2. Industry-provided profiles — serious LED brands already do this implicitly: a properly engineered CCT strip with dedicated warm and cool white channels handles colour temperature correctly by construction, because the hardware was designed for it. RGB strip manufacturers targeting the smart home market could do the same — shipping a calibration profile alongside the product, the way a display manufacturer ships an ICC profile. Until that happens, HA users are left guessing, and a platform-level calibration mechanism is the most practical mitigation available.

[roelanddewindt]

Also see this related discussion about capping channels to reach the same level of brightness between lights sources. A similar calibration profile, produced by measurement or naked eye, could sit between what the end user asks for and what HA sends out as a command to the light entities.
https://github.com/orgs/home-assistant/discussions/179

[roelanddewindt]

Also see this related issue on the AL repo: basnijholt/adaptive-lighting#1428 — someone independently arrived at the same anchor interpolation approach, which is encouraging validation that this is the right abstraction. One platform-level solution based on per-entity calibration profiles would make all issues go away.

[roelanddewindt]

Tangentially related: a visualisation of average wake-up times across European countries (warning: FB link) illustrates how much circadian rhythms vary by latitude, geography, and culture. Take the data with a pinch of salt, but the directional point holds. If circadian lighting is to be meaningful, accurate colour temperature reproduction is a prerequisite. A perfectly timed activating morning light that actually renders as something else defeats the purpose entirely.

[tremby]

IMO wherever it can't be fixed on the device itself, the remapping belongs in ZHA, Z2M, and anything else which acts as a border between devices and anything which wants to talk to them.

[roelanddewindt]

IMHO, the remapping should not be integration-specific, but at a lower level still: at core level. Whatever the "input" selector of the desired Kelvin temperature(script, manual, scene, AL, ...), or whatever the "output" integration (Z2M, ZHA, Tuya, Lifx, Lutron...). The output device needs profiling so the input can be calibrated to the desired output, whatever the in-between mechanics.

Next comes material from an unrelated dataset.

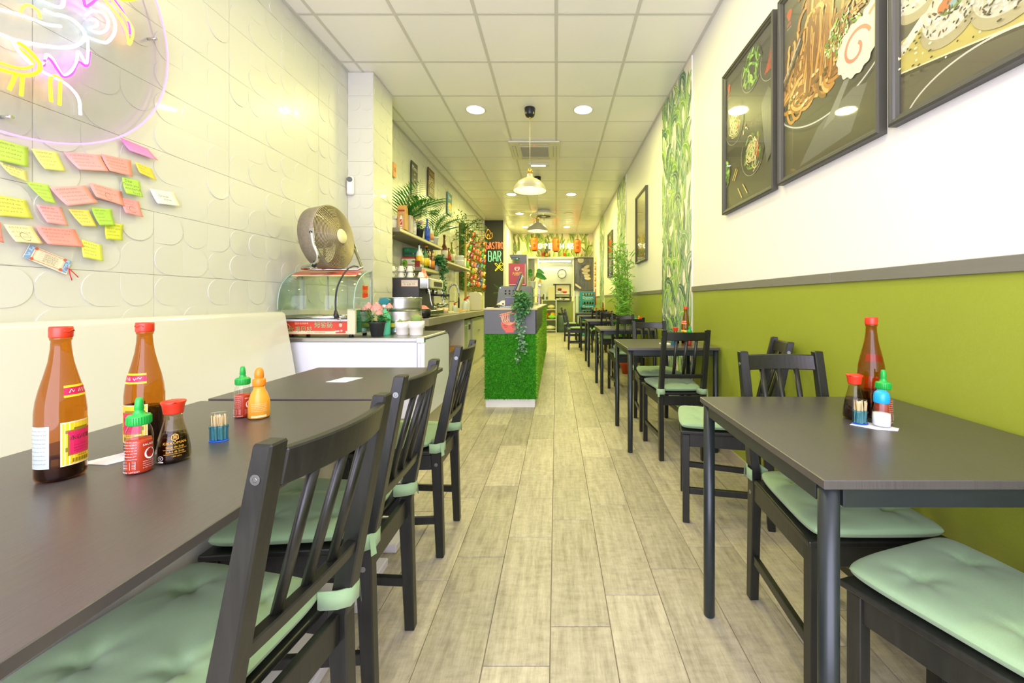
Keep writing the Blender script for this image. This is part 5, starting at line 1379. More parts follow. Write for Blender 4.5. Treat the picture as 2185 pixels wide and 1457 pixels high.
t = T('round_kettle', 'round dark steel pot on the bar worktop left of the tap', 'pot', (-1.66, 5.45, WTZ))
MB().lathe([(.07, 0), (.10, .02), (.115, .07), (.105, .11), (.08, .125), (.001, .13)], n=28).build('body', M('dark_steel', '#6d6f5c', .25, metal=.6), t)
MB().lathe([(.012, .13), (.018, .145), (.001, .15)], n=12).build('knob', IRON, t)
MB().bar((.09, 0, .09), (.20, -.05, .115), .02, .012).build('handle', IRON, t, bevel=.003)
t = T('spring_tap', 'tall chrome spring tap on the bar worktop', 'tap', (-1.60, 6.0, WTZ))
arc = [(0, 0, 0), (0, 0, .30)]+[(.075-.075*math.cos(a), 0, .30+.12*math.sin(a)) for a in [PI*k/10 for k in range(1, 11)]]+[(.15, 0, .22)]
MB().cyl((0, 0, 0), (0, 0, .03), .028, n=16).build('base', CHROME, t)
MB().tube(arc, .010, 8).build('hose', CHROME, t)
m = MB(); pl = smooth(arc[1:], 6)
for i, p in enumerate(pl[::2]):
    q = pl[min(len(pl)-1, i*2+1)]; dv = (Vector(q)-Vector(p)).normalized() if i*2+1 < len(pl) else Vector((0, 0, -1))
    u_ = dv.cross(Vector((0, 1, 0))).normalized(); m.tube([Vector(p)+(u_*math.cos(2*PI*k/10)+Vector((0, 1, 0))*math.sin(2*PI*k/10))*.014 for k in range(10)], .0028, 4, closed=True)
m.build('spring', CHROME, t, kind='stuff', fix=False)
MB().cyl((.15, 0, .22), (.15, 0, .07), .015, .012, 12).build('spray_head', IRON, t)
MB().cyl((0, 0, .17), (.15, 0, .17), .006).build('hose_holder', CHROME, t)
t = T('tray', 'white plastic tray with an orange packet lying on the bar worktop edge', 'tray', (-1.42, 5.75, WTZ))
MB().box(-.10, .085, -.22, .22, .0, .012).box(.075, .085, -.22, .22, .012, .03).box(-.10, -.09, -.22, .22, .012, .03).build('tray_body', CREAM, t, bevel=.003)
tag(MB().box(-1.44, -1.37, 5.92, 6.25, WTZ+.031, WTZ+.06).build('snack_packet', M('orange_packet', '#e8a028', .4), bevel=.012, seg=2), 'yellow and orange packet lying on the white tray', 'packet')
COL.objects['snack_packet'].location.z = -.018
for k, (x, y, h, c) in enumerate(((-1.50, 6.62, .19, '#e9efe6'), (-1.53, 6.95, .22, '#efeede'), (-1.60, 6.35, .12, '#dfe8d8'))):
    t = T('soap_bottle', ('clear soap bottle with red pump on the bar worktop, %s one' % ('shorter', 'taller', 'smallest')[k]), 'bottle', (x, y, WTZ))
    MB().lathe([(.034, 0), (.038, .006), (.038, h*.7), (.03, h*.82), (.012, h*.9), (.012, h)], n=16).build('bottle_body', M('soap_'+str(k), c, .25), t)
    MB().lathe([(.014, h-.01), (.016, h+.02), (.001, h+.03)], n=12).bar((0, 0, h+.028), (.045, 0, h+.032), .014, .012).build('cap', REDP, t)
t = T('water_tank', 'cream rounded plastic container at the far end of the bar worktop', 'container', (-1.47, 7.35, WTZ))
MB().prism([(-.11+.035*(1-math.cos(a)) if False else x, z) for x, z, a in [(-.105, .0, 0), (.105, 0, 0), (.112, .02, 0), (.112, .28, 0), (.10, .315, 0), (.07, .33, 0), (-.07, .33, 0), (-.10, .315, 0), (-.112, .28, 0), (-.112, .02, 0)]], -.10, .10, 'y').build('body', M('cream_tank', '#e4dcb4', .45), t, bevel=.012, seg=2)
MB().box(-.114, .114, -.102, .102, .185, .195).build('band', M('cream_door'), t)
MB().box(-.02, .02, -.02, .02, .33, .345).build('lid_knob', M('cream_door'), t)
def drape(u, v): return (-1.42+.11*u if u < .85 else -1.3265, 7.48+.22*v+.02*math.sin(u*5), WTZ+.004+.006*math.sin(u*9+v*4)**2 if u < .85 else WTZ-.10*(u-.85)/.15*(.6+.4*math.sin(v*5)))
tag(MB().grid(drape, 20, 10).build('orange_cloth', M('orange_cloth', '#ee8a5c', .85), fix=False), 'orange cloth hanging over the far edge of the bar worktop', 'cloth')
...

The parallel being no matter what image-generating application (Photoshop, Indesign , Illustrator, Paint) defines a colour, it is the underlying OS that should calibrate the output to a profiled display, whatever the display.

[tremby]

But who says Home Assistant is the only consumer of what's on the other side of the integration? For example, what if I have other things which talk directly to Z2M, or for that matter directly to MQTT to interact with the devices?

[roelanddewindt]

The thing is that HA core will request some xy value from ZHA, Z2M or MQTT. HA arrives at this xy value by using a standard, fixed, internal calculation, oblivious to what Kelvin colour the output light device (controller+led primaries) actually makes of this.
To produce accurate Kelvin, HA would need to send a calibrated xy value for the specific device by using a profile for the device. See my more elaborate example in this thread.

[tremby]

I think perhaps you aren't understanding me.

What I'm trying to point out is that calibrating the values per bulb in Home Assistant, before the modified signals then go off to Z2M or whatever, may fix the issue for Home Assistant and anything using the Home Assistant API, but it does not fix the issue for anything skipping Home Assistant and talking directly to Z2M or to MQTT to control devices. Anything doing that does not get the benefit of the calibrated values. Maybe that's not in your scope and that's fine, but IMO the problem is better solved in Z2M than in HA. If Z2M is the one doing the calibration it solves the problem not only for Home Assistant but for anything using Z2M directly or talking to MQTT directly to control or query the devices.

Or perhaps I'm not understanding you?

[roelanddewindt]

Another related issue that unfortunately got "closed as not planned" is AL#93. Luckily it got a second life as AL#124 in v2 Inbox. There's still hope, but my opinion is this is not an issue AL should fix, as it is an HA core issue.